The impressive increase in earnings over the past few quarters has caused many of the companies from the financial sector to announce an increase in their dividends. Not only will this make financial stocks more attractive but it will also quench the dividend thirst for income seeking investors.

For investors seeking an exchange traded fund route to play the dividend paying financial equities the Powershares KBW High Dividend Yield Financial ETF (KBWD) would be an interesting choice.

KBWD was launched in December of 2010 and since then has been able to amass an asset base of around $244 million. The ETF follows a unique investment strategy and weighs its components, comprising of financial stocks, on the basis of their dividend yields.

Its portfolio comprises of approximately 37 stocks with just about 46% of its total assets invested in the top 10 holdings. One other noteworthy fact for KBWD is that it is mostly exposed to mid and small cap stocks as opposed to other mainstream financial sector ETFs which bet on the large cap ones.

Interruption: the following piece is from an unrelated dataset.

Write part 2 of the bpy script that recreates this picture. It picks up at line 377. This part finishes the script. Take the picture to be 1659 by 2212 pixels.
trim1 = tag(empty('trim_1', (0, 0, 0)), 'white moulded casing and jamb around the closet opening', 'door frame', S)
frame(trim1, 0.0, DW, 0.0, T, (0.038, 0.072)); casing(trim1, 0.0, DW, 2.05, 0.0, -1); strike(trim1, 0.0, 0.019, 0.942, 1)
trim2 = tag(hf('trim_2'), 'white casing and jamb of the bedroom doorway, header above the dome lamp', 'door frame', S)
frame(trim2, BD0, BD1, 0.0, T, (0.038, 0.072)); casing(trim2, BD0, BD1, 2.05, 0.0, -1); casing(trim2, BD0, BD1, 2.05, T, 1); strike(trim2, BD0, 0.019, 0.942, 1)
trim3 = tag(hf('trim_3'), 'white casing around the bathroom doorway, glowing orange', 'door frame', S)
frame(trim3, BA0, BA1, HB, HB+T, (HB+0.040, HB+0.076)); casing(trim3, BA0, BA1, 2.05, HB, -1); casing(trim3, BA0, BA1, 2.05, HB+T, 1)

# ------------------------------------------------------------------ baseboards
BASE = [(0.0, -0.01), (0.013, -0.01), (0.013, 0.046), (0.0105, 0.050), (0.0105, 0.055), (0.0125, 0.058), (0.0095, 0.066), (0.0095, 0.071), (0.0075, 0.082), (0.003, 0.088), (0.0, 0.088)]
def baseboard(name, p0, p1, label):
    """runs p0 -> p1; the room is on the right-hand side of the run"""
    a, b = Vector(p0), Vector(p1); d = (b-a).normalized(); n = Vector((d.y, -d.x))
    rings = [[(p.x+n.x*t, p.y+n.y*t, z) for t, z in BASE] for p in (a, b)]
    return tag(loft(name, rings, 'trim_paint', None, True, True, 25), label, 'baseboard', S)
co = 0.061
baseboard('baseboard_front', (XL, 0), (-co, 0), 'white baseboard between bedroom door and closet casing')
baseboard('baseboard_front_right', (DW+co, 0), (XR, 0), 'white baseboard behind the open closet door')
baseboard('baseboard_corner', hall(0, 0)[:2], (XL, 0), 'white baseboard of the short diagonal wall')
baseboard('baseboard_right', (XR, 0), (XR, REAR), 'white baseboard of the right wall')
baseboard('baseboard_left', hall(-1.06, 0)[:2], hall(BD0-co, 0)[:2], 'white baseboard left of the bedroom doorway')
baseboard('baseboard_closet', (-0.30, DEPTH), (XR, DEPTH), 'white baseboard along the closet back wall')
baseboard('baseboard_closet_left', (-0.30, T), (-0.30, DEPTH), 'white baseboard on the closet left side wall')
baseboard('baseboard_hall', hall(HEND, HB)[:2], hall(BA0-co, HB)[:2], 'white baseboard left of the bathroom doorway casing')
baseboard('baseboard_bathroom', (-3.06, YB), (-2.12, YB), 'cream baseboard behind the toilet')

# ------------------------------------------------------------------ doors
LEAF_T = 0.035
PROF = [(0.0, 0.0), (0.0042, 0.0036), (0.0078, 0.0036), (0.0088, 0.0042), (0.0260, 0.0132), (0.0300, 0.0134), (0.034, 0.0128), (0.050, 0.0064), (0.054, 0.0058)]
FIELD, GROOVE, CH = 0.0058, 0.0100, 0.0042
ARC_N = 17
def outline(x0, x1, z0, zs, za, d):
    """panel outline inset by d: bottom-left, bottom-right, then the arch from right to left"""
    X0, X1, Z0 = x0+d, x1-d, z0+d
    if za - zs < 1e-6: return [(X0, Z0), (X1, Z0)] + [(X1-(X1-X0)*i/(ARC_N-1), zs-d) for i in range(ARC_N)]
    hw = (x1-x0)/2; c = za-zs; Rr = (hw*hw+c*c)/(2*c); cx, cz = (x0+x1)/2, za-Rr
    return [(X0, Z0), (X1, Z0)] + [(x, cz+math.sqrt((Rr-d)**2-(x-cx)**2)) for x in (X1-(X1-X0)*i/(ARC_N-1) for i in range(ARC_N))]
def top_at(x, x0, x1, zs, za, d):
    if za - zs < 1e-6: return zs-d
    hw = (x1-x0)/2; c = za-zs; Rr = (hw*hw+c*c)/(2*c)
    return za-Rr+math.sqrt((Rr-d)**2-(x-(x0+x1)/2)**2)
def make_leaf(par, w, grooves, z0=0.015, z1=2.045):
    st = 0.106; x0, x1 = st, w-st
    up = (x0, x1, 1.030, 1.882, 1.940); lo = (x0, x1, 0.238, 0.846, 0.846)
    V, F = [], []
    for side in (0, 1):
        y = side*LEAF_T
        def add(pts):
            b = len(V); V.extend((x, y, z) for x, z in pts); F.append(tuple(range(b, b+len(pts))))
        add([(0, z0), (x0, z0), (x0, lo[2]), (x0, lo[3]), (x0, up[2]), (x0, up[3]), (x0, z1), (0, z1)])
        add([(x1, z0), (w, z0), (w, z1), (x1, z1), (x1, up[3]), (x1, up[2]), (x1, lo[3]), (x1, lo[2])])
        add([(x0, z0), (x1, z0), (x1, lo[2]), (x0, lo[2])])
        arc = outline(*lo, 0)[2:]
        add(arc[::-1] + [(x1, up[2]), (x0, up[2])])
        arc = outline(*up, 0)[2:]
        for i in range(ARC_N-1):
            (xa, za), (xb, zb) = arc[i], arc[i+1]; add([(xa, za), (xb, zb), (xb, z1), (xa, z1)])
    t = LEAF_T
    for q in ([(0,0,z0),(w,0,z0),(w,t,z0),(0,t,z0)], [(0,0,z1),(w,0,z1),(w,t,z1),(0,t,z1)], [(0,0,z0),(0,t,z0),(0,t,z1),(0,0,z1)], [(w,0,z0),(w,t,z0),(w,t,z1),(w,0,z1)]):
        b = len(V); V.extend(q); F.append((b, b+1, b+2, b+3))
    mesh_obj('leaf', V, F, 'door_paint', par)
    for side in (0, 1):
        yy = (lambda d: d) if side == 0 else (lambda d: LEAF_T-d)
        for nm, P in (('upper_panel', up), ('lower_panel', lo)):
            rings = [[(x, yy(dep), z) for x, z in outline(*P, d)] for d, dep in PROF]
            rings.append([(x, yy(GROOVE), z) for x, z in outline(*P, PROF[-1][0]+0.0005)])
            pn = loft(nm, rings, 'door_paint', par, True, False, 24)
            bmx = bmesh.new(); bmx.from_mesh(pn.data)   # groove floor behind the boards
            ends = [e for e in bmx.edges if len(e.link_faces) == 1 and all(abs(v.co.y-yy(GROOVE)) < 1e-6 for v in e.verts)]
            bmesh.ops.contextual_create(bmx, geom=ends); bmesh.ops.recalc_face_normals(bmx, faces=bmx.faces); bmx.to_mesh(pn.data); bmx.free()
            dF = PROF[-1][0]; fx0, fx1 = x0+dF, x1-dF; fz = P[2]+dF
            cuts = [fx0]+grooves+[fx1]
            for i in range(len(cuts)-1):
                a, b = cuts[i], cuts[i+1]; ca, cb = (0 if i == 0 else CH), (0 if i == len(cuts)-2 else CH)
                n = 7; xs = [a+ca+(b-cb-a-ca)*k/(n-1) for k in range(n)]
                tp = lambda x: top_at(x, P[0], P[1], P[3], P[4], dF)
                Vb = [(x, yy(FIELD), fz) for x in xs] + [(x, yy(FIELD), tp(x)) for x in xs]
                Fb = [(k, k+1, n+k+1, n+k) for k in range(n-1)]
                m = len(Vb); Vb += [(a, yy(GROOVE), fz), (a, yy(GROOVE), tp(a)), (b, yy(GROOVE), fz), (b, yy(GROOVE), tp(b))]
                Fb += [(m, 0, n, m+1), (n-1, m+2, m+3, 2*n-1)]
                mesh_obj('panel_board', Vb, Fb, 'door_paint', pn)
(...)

At the first instance it might appear that a mid and small cap focused ETF might be more volatile compared to an ETF which concentrates on large caps, however this is not the case with KBWD. In fact KBWD has a three year annualized volatility of just 18.04%. Compared to this the Financial Select Sector SPDR (XLF) has a three year annualized standard deviation of 25.06% (see Time to Buy This Low Risk Retail ETF?).

This is primarily due to the fact that KBWD does not focus primarily on growth oriented stocks contrary to its financial sector counterpart XLF. Also, accounting for its relative capital market stability is the fact that it has a predominant exposure to dividend paying stocks which have low historical volatility measures.

Still, by no means does it imply that the ETF lags behind its other growth oriented counterparts. In fact a comparison of KBWD and XLF over a period of 3 years reveals that the dividend focused ETF has pretty much always been ahead of the growth oriented one as far as total returns are concerned (read What Does Your Income ETF Focus On?).

The following chart reveals the cumulative total returns between the two financial ETFs since the inception of KBWD back in December of 2010. 

Chart 1: Comparative Total Returns Analysis

Notice how KBWD returns line has mostly been above the XLF returns line. Within this time frame, KBWD has returned almost 33% compared to XLF which returned 23.50%.

Thus, it is witnessed that even for a high volatility sector such as the financial sector, the low volatility ETF has outperformed the high volatility ETF in a slightly longer term picture.

The dividend yield for KBWD stands at an astounding 7.61%, but sadly investors have to pay a huge premium for the ETF in the form of the expense ratio which stands at 148 basis points. This is without doubt one of the most important factors which could restrict investors from owning this ETF.

Bottom Line

In the current low rate environment , any investment avenue which yields more than the benchmark rates is considered to be an attractive option. Considering this backdrop, KBWD fits the bill like no other ETF. However, investors have for long abstained from investing in financial stocks for dividends primarily due to the higher volatility attached with them (see Healthcare ETF in Focus on Earnings Reports).

However, we have already seen the risk-return tradeoff for this exciting ETF, which is pretty much in alignment with the risk tolerance of an income seeking investor. Moreover, with most of the financial companies increasing the dividends,  now might well be the time to gain exposure in this exciting financial ETF.